Question

There is $60\% $ increase in an amount in 6 years at simple interest. What will be the compound interest on ${\text{Rs}}12,000$ after 3 years at the same rate?
A) \[{\text{Rs}}2160\]
B) \[{\text{Rs}}3120\]
C) \[{\text{Rs}}3972\]
D) \[{\text{Rs}}6240\]

Answer 1

Hint:
Here, we will use the amount formula and substitute the formula of simple interest in it. Then we will simplify the equation and substitute the given values in the equation to get the rate of interest. Then we will substitute the values of principal, rate of interest and time period in the formula of compound interest to get the required answer.

Formula Used:
We will use the following formulas:
1) $S.I = \dfrac{{P.R.T}}{{100}}$, where $S.I$ is the Simple Interest, $P$ is the Principal, $R$ is the rate of interest per annum and $T$ is the time period.
2) $C.I = P{\left( {1 + \dfrac{R}{{100}}} \right)^n} - P$ , where $C.I$ is the Compound Interest, $P$ is the Principal, $R$ is the rate of interest per annum and $n$ is the time period.
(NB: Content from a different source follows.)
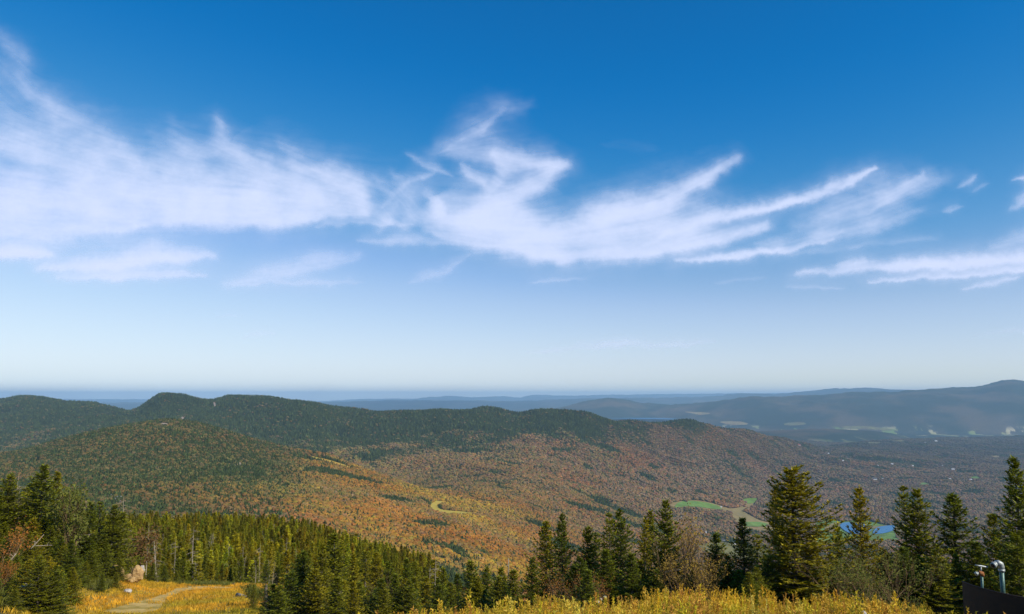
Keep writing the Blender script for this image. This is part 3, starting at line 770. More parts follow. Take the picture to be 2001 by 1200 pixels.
# leave out what lies more than 25 m under every sight line from round the camera
tq = P_[:, 0] / P_[:, 1]; yl = np.geomspace(20, 13500, 420); tl_ = np.linspace(-0.86, 0.86, 260)
SG = np.stack([(ground(t_ * yl, yl)) / yl for t_ in tl_]); HM = np.maximum.accumulate(SG, axis=1)
hm = bil(HM, (tq + 0.86) / 1.72 * 259, np.interp(np.log(P_[:, 1]), np.log(yl), np.arange(420)) - 1.5)
vis = (P_[:, 2] + 26) / P_[:, 1] > hm
for poly in fields:
    clump = fbm(P_[:, 0], P_[:, 1], 90, 3, 181) > 0.44
    vis &= ~inside(poly, P_[:, 0], P_[:, 1]) | (clump & (poly is not fields[-1]) & (poly is not fields[-2]) & (P_[:, 1] > 3500) & (P_[:, 1] < 7500) & ~near_pond(P_))
for hx, hy, hw in house_spots:
    vis &= ~((np.abs(P_[:, 0] - hx) < hw * 0.75) & (P_[:, 1] > hy - hw * 3.2 - 30) & (P_[:, 1] < hy + hw))
P_, S_ = P_[vis], S_[vis]
C_, W_ = cover(P_[:, 0], P_[:, 1], P_[:, 2])
print('far trees', len(P_))
isc = RNG.uniform(0, 1, len(P_)) < C_
cum = np.cumsum(W_, 1); kind = (RNG.uniform(0, 1, len(P_))[:, None] > cum).sum(1).clip(0, 5)
dim = (smooth(6500, 11000, P_[:, 1]) * (0.75 + 0.35 * fbm(P_[:, 0], P_[:, 1], 800, 3, 191)))[:, None]
blend = (W_ @ PAL) * 0.62 + PAL[kind] * 0.38
cc = smooth(0.25, 0.75, C_)[:, None] * 0.68
blend = blend * (1 - cc) + np.array((0.085, 0.080, 0.032)) * cc
blend = blend * np.exp(0.30 * fbm(P_[:, 0], P_[:, 1], 140, 3, 195) + 0.22 * fbm(P_[:, 0], P_[:, 1], 600, 3, 197))[:, None]
hcol = (blend * (1 - dim) + np.array((0.050, 0.050, 0.034)) * dim) * RNG.lognormal(0.0, 0.13, len(P_))[:, None] * (1 + 0.06 * RNG.normal(0, 1, (len(P_), 3)))
ccol = CON * RNG.lognormal(0, 0.30, len(P_))[:, None]
hgt = np.clip(S_ * 1.25, 8.0, 16.0) * np.clip(RNG.lognormal(-0.05, 0.26, len(P_)), 0.5, 1.45)
hgt *= 1 - 0.28 * smooth(5000, 7000, P_[:, 1])
spread = np.maximum(1.0, S_ * 1.25 / np.clip(S_ * 1.25, 8.0, 16.0))
P_[:, 2] -= 0.5
Ph = P_[~isc]; Pc = P_[isc]
scatter('autumn_forest', Ph, hgt[~isc], np.clip(hcol[~isc], 0.01, 0.6), lumps, 'brown and orange autumn broadleaf woods covering the hillsides', wide=RNG.uniform(0.85, 1.25, len(Ph)) * spread[~isc])
scatter('fir_forest', Pc, hgt[isc] * 1.25, np.clip(ccol[isc], 0.005, 0.2), firs, 'dark fir woods on the hilltops and in the autumn slopes', wide=RNG.uniform(0.85, 1.3, len(Pc)) * spread[isc] * 1.2)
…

Complete step by step solution:
We know that the total amount, then it is equal to the sum of the principal and the interest taken together.
Amount, $A = P + S.I$
$ \Rightarrow A = P + \dfrac{{P \cdot R \cdot T}}{{100}}$
Substituting $S.I = \dfrac{{P.R.T}}{{100}}$ in the above equation, we get
Taking $P$ common, we get,
$ \Rightarrow A = P\left( {1 + \dfrac{{R \cdot T}}{{100}}} \right)$
Now, we are given that there is $60\% $ increase in an amount in 6 years at simple interest.
Hence, substituting Time, $T = 6$ years

And, if principal was $P = 100\% $, then, $60\% $ increase will make the amount equal to $\left( {100 + 60} \right) = 160\% $ of $P$
Therefore, we get,
$\dfrac{{160}}{{100}}P = P\left( {1 + \dfrac{{R \cdot \left( 6 \right)}}{{100}}} \right)$
$ \Rightarrow \dfrac{{160}}{{100}} = \left( {1 + \dfrac{{6R}}{{100}}} \right)$
We can write the LHS as:
$ \Rightarrow 1 + \dfrac{{60}}{{100}} = \left( {1 + \dfrac{{6R}}{{100}}} \right)$
Comparing the LHS and RHS, clearly,
$R = 10\% $
Hence, the rate of interest per annum, $R = 10\% $
Now, we are required to find the compound interest on ${\text{Rs}}12,000$ after 3 years at the same rate.
Hence, the formula of compound interest is $C.I = P{\left( {1 + \dfrac{R}{{100}}} \right)^N} - P$.
Now, substituting the Principal, $P = {\text{Rs}}12,000$, Time Period, $N = 3$ years and, Rate of interest per annum, $R = 10\% $, we get
$C.I = 12000{\left( {1 + \dfrac{{10}}{{100}}} \right)^3} - 12000$
Simplify the terms inside the bracket, we get
$ \Rightarrow C.I = 12000{\left( {\dfrac{{11}}{{10}}} \right)^3} - 12000$
Taking common and solving further,
$ \Rightarrow C.I = 12000\left[ {{{\left( {\dfrac{{11}}{{10}}} \right)}^3} - 1} \right]$
Applying the exponent on the terms, we get
$ \Rightarrow C.I = 12000\left[ {\dfrac{{1331}}{{1000}} - 1} \right]$
Taking the LCM, we get
$ \Rightarrow C.I = 12000\left[ {\dfrac{{1331 - 1000}}{{1000}}} \right] = 12000\left[ {\dfrac{{331}}{{1000}}} \right]$
Multiplying the terms, we get
$ \Rightarrow C.I = 12 \times 331 = 3972$
Therefore, the required compound interest on ${\text{Rs}}12,000$ after 3 years at the same rate is ${\text{Rs}}3972$

Hence, option C is the correct answer.

Note:
In this question, we have used the formula of Simple Interest as well as Compound Interest. Simple Interest is the interest earned on the Principal or the amount of loan. Its formula is, as we have discussed,
There is another type of interest, which is the Compound Interest. Compound Interest is calculated both on the Principal as well as on the accumulated interest of the previous year. Hence, this is also known as ‘interest on interest’.